**REQUEST:** Select all lines with the string "scene" in them, and copy those lines.

**INFORMATION SHOWN:**
☆ ☆ ☆ ☆ ☆

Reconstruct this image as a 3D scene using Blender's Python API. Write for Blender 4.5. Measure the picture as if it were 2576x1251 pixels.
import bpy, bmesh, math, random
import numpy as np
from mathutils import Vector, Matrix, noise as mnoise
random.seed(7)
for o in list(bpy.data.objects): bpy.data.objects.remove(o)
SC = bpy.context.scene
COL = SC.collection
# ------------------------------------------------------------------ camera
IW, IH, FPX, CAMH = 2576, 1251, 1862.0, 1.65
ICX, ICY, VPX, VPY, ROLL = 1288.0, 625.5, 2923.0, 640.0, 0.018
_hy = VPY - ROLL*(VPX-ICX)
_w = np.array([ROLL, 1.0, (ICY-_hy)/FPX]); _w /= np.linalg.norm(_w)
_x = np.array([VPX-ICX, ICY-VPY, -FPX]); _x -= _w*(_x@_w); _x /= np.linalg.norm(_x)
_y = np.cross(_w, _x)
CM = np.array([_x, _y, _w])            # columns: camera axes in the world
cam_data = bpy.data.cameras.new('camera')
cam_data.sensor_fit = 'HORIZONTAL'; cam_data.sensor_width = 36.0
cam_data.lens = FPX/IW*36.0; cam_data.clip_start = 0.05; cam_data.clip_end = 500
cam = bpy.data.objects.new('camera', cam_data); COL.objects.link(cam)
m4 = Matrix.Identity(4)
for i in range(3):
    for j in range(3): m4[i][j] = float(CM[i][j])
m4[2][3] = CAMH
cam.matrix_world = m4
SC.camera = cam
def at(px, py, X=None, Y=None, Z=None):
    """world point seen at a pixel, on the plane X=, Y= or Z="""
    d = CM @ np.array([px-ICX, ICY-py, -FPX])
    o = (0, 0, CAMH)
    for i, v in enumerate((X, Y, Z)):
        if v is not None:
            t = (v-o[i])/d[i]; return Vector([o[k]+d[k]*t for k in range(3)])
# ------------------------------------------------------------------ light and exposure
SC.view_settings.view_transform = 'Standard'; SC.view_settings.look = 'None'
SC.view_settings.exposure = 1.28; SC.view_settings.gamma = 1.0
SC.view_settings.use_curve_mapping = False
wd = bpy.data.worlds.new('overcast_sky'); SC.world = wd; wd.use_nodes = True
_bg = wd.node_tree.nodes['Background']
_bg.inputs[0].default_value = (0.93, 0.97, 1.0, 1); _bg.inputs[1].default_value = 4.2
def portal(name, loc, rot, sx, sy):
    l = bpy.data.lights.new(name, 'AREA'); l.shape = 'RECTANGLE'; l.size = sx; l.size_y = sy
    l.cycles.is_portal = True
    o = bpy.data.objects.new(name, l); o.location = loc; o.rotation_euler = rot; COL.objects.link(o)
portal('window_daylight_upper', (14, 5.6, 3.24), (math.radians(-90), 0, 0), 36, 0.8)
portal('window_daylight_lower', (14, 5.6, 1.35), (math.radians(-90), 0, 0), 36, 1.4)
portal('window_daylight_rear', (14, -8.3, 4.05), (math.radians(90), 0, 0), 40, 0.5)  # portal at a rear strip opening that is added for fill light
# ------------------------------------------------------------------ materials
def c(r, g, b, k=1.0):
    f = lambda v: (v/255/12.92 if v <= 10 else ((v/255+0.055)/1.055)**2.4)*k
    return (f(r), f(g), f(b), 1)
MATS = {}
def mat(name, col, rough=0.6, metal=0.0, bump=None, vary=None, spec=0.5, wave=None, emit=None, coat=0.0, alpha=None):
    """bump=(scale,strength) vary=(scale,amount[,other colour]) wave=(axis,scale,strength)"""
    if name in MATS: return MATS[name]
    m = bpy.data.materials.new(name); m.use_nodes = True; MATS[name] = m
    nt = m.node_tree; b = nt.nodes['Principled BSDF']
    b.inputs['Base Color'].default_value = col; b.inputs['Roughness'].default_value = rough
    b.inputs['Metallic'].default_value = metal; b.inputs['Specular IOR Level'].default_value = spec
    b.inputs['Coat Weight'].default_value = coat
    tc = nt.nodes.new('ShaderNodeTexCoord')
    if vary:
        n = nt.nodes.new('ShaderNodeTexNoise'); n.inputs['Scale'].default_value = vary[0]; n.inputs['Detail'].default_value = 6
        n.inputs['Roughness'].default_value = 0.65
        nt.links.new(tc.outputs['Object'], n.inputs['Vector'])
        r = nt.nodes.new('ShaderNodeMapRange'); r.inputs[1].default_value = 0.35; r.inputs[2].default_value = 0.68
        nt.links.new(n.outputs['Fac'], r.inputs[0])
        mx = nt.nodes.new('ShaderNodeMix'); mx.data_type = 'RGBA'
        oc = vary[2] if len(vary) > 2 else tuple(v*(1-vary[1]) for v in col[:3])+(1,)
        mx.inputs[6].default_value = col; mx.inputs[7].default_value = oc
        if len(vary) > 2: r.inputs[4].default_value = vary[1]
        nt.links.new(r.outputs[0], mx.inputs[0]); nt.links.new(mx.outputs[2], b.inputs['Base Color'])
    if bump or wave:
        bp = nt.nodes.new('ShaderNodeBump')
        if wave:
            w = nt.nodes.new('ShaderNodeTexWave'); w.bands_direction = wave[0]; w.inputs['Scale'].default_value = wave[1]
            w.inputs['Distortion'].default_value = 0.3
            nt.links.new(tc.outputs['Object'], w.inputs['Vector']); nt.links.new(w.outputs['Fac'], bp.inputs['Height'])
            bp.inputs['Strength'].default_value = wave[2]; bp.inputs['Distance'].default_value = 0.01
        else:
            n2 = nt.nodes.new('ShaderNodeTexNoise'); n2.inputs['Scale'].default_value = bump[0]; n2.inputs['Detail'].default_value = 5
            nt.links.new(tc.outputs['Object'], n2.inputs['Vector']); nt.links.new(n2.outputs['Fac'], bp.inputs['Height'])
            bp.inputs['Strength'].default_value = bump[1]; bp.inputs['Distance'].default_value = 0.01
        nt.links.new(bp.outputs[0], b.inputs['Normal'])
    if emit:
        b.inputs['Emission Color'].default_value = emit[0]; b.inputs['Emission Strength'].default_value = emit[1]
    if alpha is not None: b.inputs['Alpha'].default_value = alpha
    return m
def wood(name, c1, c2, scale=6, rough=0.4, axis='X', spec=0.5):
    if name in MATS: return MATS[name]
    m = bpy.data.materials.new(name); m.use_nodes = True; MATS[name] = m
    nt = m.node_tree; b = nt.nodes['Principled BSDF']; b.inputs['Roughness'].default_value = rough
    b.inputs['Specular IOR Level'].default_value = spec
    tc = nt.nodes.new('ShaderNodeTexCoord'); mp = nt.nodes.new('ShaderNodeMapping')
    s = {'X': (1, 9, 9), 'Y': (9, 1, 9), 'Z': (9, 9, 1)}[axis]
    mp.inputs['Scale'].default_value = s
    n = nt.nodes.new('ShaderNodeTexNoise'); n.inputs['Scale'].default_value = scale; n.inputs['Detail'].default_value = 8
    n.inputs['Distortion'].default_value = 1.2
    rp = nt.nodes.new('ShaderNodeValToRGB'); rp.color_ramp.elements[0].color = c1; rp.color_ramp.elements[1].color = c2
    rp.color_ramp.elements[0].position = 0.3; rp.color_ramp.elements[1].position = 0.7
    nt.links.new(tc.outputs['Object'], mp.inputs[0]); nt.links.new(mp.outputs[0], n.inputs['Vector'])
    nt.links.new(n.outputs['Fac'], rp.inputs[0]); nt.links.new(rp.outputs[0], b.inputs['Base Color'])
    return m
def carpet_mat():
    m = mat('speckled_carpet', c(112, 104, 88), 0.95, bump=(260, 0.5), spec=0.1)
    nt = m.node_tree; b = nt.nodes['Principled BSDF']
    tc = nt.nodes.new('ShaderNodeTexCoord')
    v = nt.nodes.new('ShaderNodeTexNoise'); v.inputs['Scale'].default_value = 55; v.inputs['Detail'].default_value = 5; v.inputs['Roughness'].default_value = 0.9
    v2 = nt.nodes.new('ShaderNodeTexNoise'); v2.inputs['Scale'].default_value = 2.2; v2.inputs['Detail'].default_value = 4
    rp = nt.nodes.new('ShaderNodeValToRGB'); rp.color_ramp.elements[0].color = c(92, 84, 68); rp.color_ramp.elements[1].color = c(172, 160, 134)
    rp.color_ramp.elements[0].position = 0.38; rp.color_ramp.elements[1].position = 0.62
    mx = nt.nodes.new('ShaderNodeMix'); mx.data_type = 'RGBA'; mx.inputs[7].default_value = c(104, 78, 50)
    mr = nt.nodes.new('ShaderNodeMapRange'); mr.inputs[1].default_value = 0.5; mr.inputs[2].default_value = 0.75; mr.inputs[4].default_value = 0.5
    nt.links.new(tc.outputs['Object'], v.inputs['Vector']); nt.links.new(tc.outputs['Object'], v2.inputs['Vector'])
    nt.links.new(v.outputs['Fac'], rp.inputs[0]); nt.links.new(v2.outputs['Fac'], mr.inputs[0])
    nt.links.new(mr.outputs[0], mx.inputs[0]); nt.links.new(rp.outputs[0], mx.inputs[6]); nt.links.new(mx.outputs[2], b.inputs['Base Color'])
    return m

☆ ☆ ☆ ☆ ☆

**RESPONSE TO THIS EXERCISE:**
Reconstruct this image as a 3D scene using Blender's Python API. Write for Blender 4.5. Measure the picture as if it were 2576x1251 pixels.
SC = bpy.context.scene